Forced from his residence in an old Victorian house to make way for a redevelopment, Tim Gilbert said he was wandering Koreatown in November looking for a place to live when he ducked through a hole in a fence into a vacant lot and found himself alone.
He set up camp, and as other followed suit, began to build a little community: Toward one corner of the 15,000-square foot lot, Gilbert erected a pickleball net he said he found near Wilshire Boulevard. Behind the net, where people volley from time to time, is a small garden of tomatoes, cannabis and onions that he tends to. There are at least two barbecues, one propane, one charcoal.
“When you are kind of going through something that is a rough time, you look for ways to keep your spirits up,” Gilbert said.
The encampment is one of the thousands in Los Angeles that are both ephemeral refuges from the dangers of sleeping alone and a constant frustration for the people nearby who pay rent and mortgages and want their neighborhoods clean. The little extra pleasures on Manhattan Place make it unique — the green grass that comes with winter rains, grilling hamburgers, recreational sport.
Neighbors lodged complaints about the encampment, including concerns over fires after encampment residents appeared to have broken into a street light and attached an extension cords to receive power.
Others cited drug sales and concerns over personal safety.
Adalberto Aguirre, 72, lives across the street in a building he has called home for 34 years and said residents of the encampment constantly yell and fight at night, making it difficult to sleep.
Sometimes, he said, the occupants will shout at him and other neighbors unprovoked.
“It’s terrible,” Aguirre said.
Another neighbor, Christine Pak, 30, said there’s constant broken glass on the sidewalk in front of the encampment, making it dangerous to walk her dog.

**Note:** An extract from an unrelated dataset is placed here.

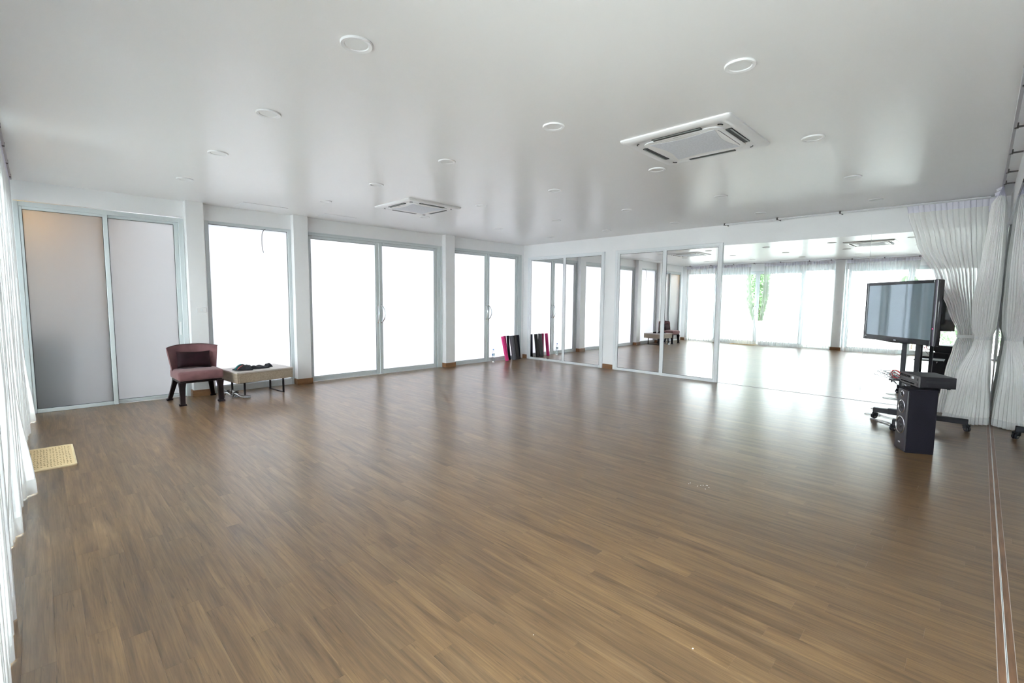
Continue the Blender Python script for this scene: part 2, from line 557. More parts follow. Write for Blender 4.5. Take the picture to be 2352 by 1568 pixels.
def leaf(parent, x0, x1, z0, z1, y, pane, fr, sl, sr, st, sb, seal=True, depth=0.04, part='door_leaf', handle=None, recess=False, hinge=None):
    b = MB()
    rect_ring(b, x0, x1, z0, z1, sl, sr, st, sb, y, y + depth)
    lf = b.done(part, fr, parent)
    gx0, gx1, gz0, gz1 = x0 + sl, x1 - sr, z0 + sb, z1 - st
    MB().box((gx0 - .003, y + depth * .42, gz0 - .003), (gx1 + .003, y + depth * .42 + 0.006, gz1 + .003)).done('pane', pane, lf)
    if seal:
        s = MB()
        rect_ring(s, gx0, gx1, gz0, gz1, .006, .006, .006, .006, y + depth * .3, y + depth * .42, 0)
        s.done('seal', M['seal'], lf)
    if handle:
        d_handle(lf, handle[0], handle[1], handle[2], y, handle[3])
    if recess:
        MB().box((recess - .012, y - .004, 0.93), (recess + .012, y + .002, 1.13), .003).done('finger_pull', M['plastic'], lf)
    if hinge:
        MB().box((hinge - .035, y - .012, z1 - .008), (hinge + .035, y + .02, z1 + .022), .003).done('pivot', M['chrome'], lf)
    return lf

def glazed_pair(name, loc, rz, x0, x1, cL, cR, mid, pane, label, top=2.66, rail_top=2.599, bot=0.0):
    d = sempty(name, loc, rz, label)
    b = MB(); rect_ring(b, x0, x1, 0, top, cL, cR, top - 2.60, 0, -0.0, 0.1)
    b.done('door_frame', M['frame'], d)
    b = MB(); rect_ring(b, x0, x1, 0, top, max(.012, cL * .4), max(.012, cR * .4), .022, 0, -0.012, 0.0, .002)
    b.done('casing', M['frame'], d)
    g = 0.003
    leaf(d, x0 + cL + g, mid - g, 0.0, rail_top, 0.02, pane, M['frame'], .07, .068, .05, .085, handle=(mid - .035, 1.04, 1.37, -0.25), hinge=x0 + cL + .07)
    leaf(d, mid + g, x1 - cR - g, 0.0, rail_top, 0.02, pane, M['frame'], .068, .07, .05, .085, handle=(mid + .035, 1.04, 1.37, 1), hinge=x1 - cR - .07)
    return d

# frosted wall: local x = world y
d1 = sempty('door_1', (0, -8.2, 0), R90, 'sliding frosted double door to the dim store room')
b = MB(); rect_ring(b, -0.86, 0.87, 0, 2.65, .045, .06, .06, .0, -0.012, 0.09); b.done('door_frame', M['frame'], d1)
leaf(d1, -0.815, 0.015, 0.0, 2.592, 0.0, M['frost_store'], M['frame'], .028, .05, .035, .05)
leaf(d1, -0.03, 0.81, 0.0, 2.592, 0.045, M['frost_store'], M['frame'], .05, .05, .035, .05, recess=0.785)
w1 = sempty('window_1', (0, -6.43, 0), R90, 'fixed frosted window behind the mauve chair and bench')
b = MB(); rect_ring(b, -0.63, 0.63, 0, 2.66, .05, .05, .045, .1, -0.01, 0.09); b.done('window_frame', M['frame'], w1)
MB().box((-0.585, 0.03, 0.09), (0.585, 0.036, 2.62)).done('pane', M['frost'], w1)
b = MB(); rect_ring(b, -0.58, 0.58, 0.1, 2.615, .006, .006, .006, .006, 0.022, 0.03, 0); b.done('seal', M['seal'], w1)
glazed_pair('door_2', (0, -4.13, 0), R90, -1.426, 1.52, .026, .12, 0.002, M['frost'], 'wide pair of frosted glass doors between the columns')
glazed_pair('door_3', (0, -1.25, 0), R90, -1.104, 1.16, .044, .115, 0.0, M['frost'], 'narrower pair of frosted glass doors beside the room corner')

# sliding mirror doors on the back wall
def mirror_closet(name, x0, x1, mid, label):
    d = sempty(name, ((x0 + x1) / 2, 0, 0), 0, label)
    c = (x0 + x1) / 2
    b = MB(); rect_ring(b, x0 - c, x1 - c, 0, 2.585, .06, .05, .05, 0.0, -0.04, 0.0); b.done('door_frame', M['frame_white'], d)
    leaf(d, x0 - c + .055, mid - c, 0.0, 2.54, -0.028, M['mirror'], M['frame_white'], .055, .03, .035, .055, depth=.02)
    leaf(d, mid - c, x1 - c - .045, 0.0, 2.54, -0.045, M['mirror'], M['frame_white'], .06, .03, .03, .055, depth=.02, recess=None)
    return d
mirror_closet('door_4', 0.175, 2.48, 1.345, 'sliding mirror doors nearest the frosted wall')
mirror_closet('door_5', 2.76, 5.03, 3.885, 'wider sliding mirror doors beside the frameless mirror')

# curtain wall: local x = -world x
def clear_pair(name, cx, x0, x1, mid, mull, label):
    d = sempty(name, (cx, -L, 0), R180, label)
    b = MB(); rect_ring(b, x0, x1, 0, 2.62, .05, .05, .05, .04, 0.0, 0.1)
    for m_ in mull:
        b.box((m_ - .03, 0, .04), (m_ + .03, .1, 2.57), .003)
    b.done('door_frame', M['frame'], d)
    xs = [x0 + .05] + sorted(mull) + [x1 - .05]
    for a, c in zip(xs[:-1], xs[1:]):
        if a < mid < c:
            leaf(d, a + .03, mid - .002, .04, 2.57, .03, M['glass'], M['frame'], .07, .07, .06, .09, handle=(mid - .035, 1.04, 1.37, -1))
            leaf(d, mid + .002, c - .03, .04, 2.57, .03, M['glass'], M['frame'], .07, .07, .06, .09, handle=(mid + .035, 1.04, 1.37, 1))
        else:
            MB().box((a + .0, .05, .04), (c, .056, 2.57)).done('pane', M['glass'], d)
    return d
clear_pair('door_6', 2.63, -2.44, 2.43, -0.11, [-1.57, 1.35], 'clear glass doors behind the sheer curtains left of the camera')
clear_pair('door_7', 6.94, -1.61, 1.61, 0.0, [], 'clear glass doors behind the camera')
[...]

After the sun sets, she said she sees what look like drug deals, with people popping into the encampment for only a few minutes, before they leave.
There needs to be more affordable housing built for the homeless, Pak said, but “I don’t think it’s right for them to camp at a property that’s not theirs.”
On a visit to the encampment last week, trash was strewn between roughly 10 tents and makeshift shelters. The grass was brown. Flies swarmed a piece of excrement.
The site previously was the site of several housing units that were demolished in 2022, city records show.
Officials have said it has been difficult to remove the encampment, because the land is private property.
A spokesman for Councilwoman Katy Yaroslavsky, who represents the area, said their office “has been working to move the city bureaucracy to act on this for several months” and the Department of Building and Safety is now in touch with the property owner and working to clear the lot.
“It’s completely unacceptable,” Yaroslavsky said in a statement. “Private property owners put entire communities at risk when they let vacant or abandoned properties spiral out of control, and the city bureaucracy makes things worse by moving far too slowly.”
On Friday, a day after a story aired on ABC 7 that said reporters were threatened when visting the site, a homeless man walked past a KTLA news van and stopped near a small hole in a locked, tarped fence that serves as entry to the vacant lot.
Benito Saragosa said he stays on the street, not in the lot, but knows “good people” who live behind the fence.
“This is horrible living,” he said. But “where you do you want them to stay at?”
Before entering the encampment, a Times reporter and photographer stood outside and watched Gilbert and another resident, Tahj Banks, exit.
Gilbert, 43, said the encampment has been mostly peaceful, except for one alcohol-fueled fight, and he wasn’t aware of any visitors who were threatened or of any drug deals.
Banks, 36, said he moved into the lot not long after Gilbert. He said he became homeless, because of a combination of job loss and relationship problems.
They agreed to take The Times inside.
Banks showed off his canvas paintings, including a mostly black-and-white figure, in a graffiti art style, who is simultaneously smiling and crying.
“That’s me,” Banks said, wearing a red hat that had the words Ice Cream written in white letters. “There is a lot going on, a lot to handle and deal with.”
A short time later, a man in a white dress shirt walked through the hole in the fence and toward a tent.
“He does a lot of cooking,” Gilbert said. “He claims to be the owner [of the lot].”
A Times reporter told the man the city wants to remove the people living there.
“Who is also telling you that … is a criminal and a thief,” the man said. “I am the owner of the city of Los Angeles and the owner of this lot.”
According to real estate research firm CoStar, the lot is owned by Elk Development, which plans to build a 60-unit housing complex on-site. The company did not respond to an email seeking comment.
Gilbert and Banks said police officers told them they had to be out by Thursday, and anyone remaining would have their belongings thrown away and arrested.
They said they aren’t sure where they will go, but Gilbert said the city told them there are some beds available nearby.
Zach Seidl, a spokesman for Mayor Karen Bass, said encampment residents are being offered services and housing and the city “will address the safety and cleanliness issues” at the site, while working to “hold the property owner accountable for the related costs.”